Screenshot: Minnesota Spokesman-Recorder
Interest in the Derek Chauvin trial is giving new reach to the state's oldest Black-owned newspaper.
What's happening: "People are reading us from all over the country," Minnesota Spokesman-Recorder community editor Mel Reeves told Torey.
What they're doing: Reeves relies on a team of contributors to produce a mix of daily recaps, analysis and explanatory journalism.
- Recent stories range from community reaction to analysis of the racial dynamics at play in the jury selection. Local experts, including former Hennepin County chief public defender Mary Moriarty, are breaking down legal issues.
What they're saying: Reeves, who is both an activist and a journalist, told Torey his coverage goal is to "tell the unvarnished truth as best we can," often through a Black and progressive lens.

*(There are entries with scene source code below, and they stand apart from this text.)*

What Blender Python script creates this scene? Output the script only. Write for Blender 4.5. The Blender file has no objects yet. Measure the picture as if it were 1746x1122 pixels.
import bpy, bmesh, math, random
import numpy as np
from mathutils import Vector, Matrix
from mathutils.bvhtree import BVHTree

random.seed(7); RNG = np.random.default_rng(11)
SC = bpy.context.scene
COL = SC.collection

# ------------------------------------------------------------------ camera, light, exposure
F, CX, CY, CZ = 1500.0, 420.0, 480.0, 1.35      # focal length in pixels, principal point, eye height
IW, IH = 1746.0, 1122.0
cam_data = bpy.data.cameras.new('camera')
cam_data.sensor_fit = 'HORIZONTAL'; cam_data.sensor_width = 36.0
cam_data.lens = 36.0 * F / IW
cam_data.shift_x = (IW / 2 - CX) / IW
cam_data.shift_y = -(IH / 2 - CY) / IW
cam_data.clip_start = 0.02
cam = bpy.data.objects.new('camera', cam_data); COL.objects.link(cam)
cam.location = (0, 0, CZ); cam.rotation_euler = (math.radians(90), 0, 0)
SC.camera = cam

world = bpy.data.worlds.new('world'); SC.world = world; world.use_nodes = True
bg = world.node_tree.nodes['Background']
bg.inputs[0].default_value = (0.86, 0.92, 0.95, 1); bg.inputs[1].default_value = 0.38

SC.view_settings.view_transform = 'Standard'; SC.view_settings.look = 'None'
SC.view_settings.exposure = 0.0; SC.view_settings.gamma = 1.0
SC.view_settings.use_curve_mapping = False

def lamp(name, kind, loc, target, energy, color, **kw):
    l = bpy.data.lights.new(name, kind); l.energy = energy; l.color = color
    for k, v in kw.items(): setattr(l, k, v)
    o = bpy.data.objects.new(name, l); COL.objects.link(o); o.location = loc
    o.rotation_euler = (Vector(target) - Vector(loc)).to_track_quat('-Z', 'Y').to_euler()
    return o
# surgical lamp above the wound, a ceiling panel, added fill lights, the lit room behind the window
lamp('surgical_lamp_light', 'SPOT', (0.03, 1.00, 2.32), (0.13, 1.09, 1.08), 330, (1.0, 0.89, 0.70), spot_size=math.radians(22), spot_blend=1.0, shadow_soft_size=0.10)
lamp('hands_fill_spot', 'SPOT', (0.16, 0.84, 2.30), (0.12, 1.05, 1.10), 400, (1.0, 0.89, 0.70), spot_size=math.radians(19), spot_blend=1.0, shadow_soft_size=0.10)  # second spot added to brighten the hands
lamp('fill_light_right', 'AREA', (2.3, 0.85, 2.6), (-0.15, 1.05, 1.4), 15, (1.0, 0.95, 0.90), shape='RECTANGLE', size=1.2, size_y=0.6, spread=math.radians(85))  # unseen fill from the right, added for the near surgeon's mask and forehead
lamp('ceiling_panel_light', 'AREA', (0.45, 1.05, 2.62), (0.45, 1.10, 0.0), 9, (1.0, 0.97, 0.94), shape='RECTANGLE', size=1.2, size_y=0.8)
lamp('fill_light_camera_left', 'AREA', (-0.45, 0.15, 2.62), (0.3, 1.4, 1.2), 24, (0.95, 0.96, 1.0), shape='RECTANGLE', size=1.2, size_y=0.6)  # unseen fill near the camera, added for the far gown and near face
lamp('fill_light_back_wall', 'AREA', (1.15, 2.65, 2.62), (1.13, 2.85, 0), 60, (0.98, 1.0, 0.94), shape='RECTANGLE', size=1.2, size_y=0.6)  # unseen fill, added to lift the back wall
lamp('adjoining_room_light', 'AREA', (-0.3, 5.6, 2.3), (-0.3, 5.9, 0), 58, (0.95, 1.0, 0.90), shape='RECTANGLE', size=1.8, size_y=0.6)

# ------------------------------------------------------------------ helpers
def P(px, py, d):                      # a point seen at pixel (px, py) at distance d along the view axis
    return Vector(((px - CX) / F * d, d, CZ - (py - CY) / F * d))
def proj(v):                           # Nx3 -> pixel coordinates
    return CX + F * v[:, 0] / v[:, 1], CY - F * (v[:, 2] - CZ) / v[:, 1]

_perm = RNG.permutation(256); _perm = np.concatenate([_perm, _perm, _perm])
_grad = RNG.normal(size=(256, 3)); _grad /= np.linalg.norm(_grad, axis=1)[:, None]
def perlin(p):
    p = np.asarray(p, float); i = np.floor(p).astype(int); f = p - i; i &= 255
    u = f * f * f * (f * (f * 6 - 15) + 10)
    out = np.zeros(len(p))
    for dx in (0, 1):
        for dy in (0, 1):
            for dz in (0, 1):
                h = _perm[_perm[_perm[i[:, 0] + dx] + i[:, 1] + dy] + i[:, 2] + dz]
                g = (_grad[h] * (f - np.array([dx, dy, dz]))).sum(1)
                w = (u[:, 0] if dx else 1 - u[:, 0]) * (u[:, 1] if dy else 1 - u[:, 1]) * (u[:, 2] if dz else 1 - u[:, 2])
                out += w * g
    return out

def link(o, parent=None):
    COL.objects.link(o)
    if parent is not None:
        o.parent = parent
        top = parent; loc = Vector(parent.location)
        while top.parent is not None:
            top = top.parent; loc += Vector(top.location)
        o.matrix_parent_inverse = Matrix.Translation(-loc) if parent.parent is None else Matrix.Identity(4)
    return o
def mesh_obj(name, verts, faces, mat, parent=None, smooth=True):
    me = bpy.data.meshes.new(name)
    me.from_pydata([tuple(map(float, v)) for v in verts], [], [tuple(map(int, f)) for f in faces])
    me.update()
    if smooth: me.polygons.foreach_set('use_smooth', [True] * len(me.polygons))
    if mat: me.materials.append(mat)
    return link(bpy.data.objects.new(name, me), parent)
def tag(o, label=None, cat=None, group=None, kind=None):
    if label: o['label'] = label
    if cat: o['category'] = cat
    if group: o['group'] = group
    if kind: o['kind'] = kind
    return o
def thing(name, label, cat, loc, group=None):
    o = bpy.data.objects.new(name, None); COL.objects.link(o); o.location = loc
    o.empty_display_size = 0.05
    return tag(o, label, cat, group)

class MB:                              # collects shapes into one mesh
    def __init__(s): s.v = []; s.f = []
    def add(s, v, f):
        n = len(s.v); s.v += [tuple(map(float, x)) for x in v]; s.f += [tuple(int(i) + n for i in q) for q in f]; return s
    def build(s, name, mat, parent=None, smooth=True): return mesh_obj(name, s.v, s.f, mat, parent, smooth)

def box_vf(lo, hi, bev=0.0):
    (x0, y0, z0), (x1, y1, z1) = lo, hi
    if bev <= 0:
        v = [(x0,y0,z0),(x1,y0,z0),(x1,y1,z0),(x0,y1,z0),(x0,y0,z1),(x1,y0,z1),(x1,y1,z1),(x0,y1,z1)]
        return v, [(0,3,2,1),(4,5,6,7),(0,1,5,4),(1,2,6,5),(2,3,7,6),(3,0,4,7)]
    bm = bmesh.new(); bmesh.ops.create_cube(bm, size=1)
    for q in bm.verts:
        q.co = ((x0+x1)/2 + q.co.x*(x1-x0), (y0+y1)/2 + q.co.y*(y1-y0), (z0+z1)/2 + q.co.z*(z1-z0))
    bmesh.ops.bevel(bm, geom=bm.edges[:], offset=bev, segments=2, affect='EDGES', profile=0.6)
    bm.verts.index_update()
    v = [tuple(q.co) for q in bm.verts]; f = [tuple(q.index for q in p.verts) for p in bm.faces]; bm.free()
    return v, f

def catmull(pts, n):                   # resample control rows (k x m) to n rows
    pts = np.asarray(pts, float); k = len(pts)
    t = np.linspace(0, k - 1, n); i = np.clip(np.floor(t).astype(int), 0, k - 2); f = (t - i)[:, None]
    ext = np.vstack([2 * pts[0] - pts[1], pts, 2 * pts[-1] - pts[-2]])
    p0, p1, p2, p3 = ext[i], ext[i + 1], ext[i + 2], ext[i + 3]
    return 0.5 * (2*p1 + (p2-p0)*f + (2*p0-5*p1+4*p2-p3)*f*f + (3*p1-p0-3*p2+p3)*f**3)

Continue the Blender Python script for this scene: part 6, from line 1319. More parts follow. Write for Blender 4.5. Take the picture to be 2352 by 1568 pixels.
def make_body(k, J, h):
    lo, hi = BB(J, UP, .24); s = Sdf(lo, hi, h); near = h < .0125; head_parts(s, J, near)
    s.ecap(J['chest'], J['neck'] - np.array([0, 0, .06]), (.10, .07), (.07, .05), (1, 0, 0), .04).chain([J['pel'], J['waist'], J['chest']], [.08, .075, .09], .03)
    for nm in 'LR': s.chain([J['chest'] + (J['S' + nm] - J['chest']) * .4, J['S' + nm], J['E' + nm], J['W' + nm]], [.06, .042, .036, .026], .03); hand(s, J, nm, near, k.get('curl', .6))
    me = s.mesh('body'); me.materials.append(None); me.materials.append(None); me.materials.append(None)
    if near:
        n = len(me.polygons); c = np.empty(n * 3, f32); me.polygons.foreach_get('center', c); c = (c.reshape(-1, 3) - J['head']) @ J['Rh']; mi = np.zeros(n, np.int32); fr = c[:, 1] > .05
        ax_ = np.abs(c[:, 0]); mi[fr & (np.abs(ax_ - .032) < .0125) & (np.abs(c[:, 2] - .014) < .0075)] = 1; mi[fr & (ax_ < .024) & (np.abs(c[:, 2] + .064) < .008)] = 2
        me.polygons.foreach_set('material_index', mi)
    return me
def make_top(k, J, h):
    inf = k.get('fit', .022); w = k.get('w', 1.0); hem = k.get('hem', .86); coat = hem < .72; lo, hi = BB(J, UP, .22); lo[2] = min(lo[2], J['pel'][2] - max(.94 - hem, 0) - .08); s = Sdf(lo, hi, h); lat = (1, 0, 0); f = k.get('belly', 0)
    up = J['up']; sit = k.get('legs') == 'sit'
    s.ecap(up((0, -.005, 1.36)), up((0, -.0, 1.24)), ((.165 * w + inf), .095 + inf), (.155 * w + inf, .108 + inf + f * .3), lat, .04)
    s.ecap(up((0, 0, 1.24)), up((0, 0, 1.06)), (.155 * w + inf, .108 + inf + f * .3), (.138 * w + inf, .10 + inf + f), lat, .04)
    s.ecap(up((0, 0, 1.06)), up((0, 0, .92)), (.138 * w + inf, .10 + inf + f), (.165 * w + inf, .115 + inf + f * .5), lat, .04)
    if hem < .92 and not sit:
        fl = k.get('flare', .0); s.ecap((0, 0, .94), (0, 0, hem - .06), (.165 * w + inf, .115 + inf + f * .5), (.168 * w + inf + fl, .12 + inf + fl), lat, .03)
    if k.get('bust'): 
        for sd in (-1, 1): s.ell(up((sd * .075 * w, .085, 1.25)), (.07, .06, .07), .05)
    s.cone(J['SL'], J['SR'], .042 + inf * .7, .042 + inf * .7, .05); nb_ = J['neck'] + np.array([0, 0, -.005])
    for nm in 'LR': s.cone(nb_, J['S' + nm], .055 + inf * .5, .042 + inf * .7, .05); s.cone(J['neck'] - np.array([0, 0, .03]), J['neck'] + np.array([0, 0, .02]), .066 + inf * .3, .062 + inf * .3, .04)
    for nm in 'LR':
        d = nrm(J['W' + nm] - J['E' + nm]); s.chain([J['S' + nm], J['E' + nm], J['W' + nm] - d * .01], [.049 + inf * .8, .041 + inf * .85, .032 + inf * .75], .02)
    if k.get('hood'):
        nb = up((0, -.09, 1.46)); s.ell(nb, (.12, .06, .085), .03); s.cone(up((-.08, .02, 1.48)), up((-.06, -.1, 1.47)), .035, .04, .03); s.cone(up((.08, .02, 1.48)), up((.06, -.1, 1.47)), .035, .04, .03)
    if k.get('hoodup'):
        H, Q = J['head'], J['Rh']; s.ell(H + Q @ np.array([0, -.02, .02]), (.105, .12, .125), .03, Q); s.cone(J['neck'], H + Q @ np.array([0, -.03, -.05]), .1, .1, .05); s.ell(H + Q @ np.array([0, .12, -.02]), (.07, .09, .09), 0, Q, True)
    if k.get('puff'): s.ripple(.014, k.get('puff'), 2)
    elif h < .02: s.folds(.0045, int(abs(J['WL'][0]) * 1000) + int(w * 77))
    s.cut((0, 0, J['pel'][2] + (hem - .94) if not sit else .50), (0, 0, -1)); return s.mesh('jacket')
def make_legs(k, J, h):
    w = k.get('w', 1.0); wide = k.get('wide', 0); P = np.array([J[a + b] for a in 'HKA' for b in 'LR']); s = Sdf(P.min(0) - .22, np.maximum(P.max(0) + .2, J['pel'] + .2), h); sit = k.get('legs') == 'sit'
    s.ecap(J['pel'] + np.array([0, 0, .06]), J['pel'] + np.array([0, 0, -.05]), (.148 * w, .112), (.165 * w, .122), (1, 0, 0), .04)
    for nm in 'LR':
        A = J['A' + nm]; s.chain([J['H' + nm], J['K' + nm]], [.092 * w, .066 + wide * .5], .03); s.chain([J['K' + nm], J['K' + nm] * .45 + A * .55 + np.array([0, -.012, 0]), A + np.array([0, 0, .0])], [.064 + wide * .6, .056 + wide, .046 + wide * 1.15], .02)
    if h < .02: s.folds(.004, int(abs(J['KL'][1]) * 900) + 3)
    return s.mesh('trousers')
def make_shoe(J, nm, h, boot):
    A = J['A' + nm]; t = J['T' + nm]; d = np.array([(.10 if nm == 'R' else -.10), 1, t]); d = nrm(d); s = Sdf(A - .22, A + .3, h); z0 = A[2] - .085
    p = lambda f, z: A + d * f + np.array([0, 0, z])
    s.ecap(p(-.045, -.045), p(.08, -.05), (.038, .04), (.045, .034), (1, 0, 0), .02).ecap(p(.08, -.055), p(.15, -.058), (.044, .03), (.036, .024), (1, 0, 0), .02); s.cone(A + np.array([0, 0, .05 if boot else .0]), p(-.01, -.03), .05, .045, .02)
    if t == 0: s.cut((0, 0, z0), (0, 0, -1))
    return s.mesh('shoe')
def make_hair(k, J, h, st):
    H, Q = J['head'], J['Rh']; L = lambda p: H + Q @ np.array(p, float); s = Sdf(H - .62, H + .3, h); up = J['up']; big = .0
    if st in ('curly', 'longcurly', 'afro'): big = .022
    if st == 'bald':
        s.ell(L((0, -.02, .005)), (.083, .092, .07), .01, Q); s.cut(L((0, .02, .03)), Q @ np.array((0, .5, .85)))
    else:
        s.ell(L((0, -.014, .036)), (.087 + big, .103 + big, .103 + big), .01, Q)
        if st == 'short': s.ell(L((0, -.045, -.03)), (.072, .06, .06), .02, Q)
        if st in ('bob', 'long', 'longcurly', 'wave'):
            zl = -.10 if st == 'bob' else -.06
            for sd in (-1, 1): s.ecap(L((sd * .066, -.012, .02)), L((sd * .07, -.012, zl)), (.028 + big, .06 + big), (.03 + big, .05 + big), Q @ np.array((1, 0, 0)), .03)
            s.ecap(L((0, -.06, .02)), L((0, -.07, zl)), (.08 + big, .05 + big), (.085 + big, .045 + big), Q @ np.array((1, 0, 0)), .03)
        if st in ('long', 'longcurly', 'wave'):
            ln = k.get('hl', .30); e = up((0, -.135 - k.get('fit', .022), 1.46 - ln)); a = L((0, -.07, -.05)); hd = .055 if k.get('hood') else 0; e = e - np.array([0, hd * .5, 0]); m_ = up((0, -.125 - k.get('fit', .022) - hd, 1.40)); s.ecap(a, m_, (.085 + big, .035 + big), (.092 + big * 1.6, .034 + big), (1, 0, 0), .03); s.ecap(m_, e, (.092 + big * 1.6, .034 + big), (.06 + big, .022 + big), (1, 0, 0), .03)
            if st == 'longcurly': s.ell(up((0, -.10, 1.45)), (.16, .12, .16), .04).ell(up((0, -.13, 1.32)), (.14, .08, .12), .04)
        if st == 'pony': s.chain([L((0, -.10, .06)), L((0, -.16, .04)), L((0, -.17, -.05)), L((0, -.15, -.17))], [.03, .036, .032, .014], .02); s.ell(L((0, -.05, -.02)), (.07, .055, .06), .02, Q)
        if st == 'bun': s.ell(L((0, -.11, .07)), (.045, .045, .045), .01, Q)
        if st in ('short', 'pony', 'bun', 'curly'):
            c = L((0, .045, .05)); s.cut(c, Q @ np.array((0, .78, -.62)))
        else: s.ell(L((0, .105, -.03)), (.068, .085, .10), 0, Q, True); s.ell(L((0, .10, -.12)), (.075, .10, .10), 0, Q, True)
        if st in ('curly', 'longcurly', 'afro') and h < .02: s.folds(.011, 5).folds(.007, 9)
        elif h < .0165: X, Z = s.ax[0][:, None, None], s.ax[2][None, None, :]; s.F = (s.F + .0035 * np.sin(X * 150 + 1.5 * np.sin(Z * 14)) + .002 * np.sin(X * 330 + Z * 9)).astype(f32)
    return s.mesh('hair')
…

- "Black people and people of color who are experiencing oppression and discrimination, we’re going to help them get free of it and expose that as much as we can."
Fun fact: The Spokesman-Recorder, launched as two separate editions in August 1934, is also the state's longest-running Black-owned business, as KARE11 reported.
- Publisher Tracey Williams-Dillard is the granddaughter of founder Cecil Newman.
- She keeps the typewriter he used to write his stories in the paper's lobby.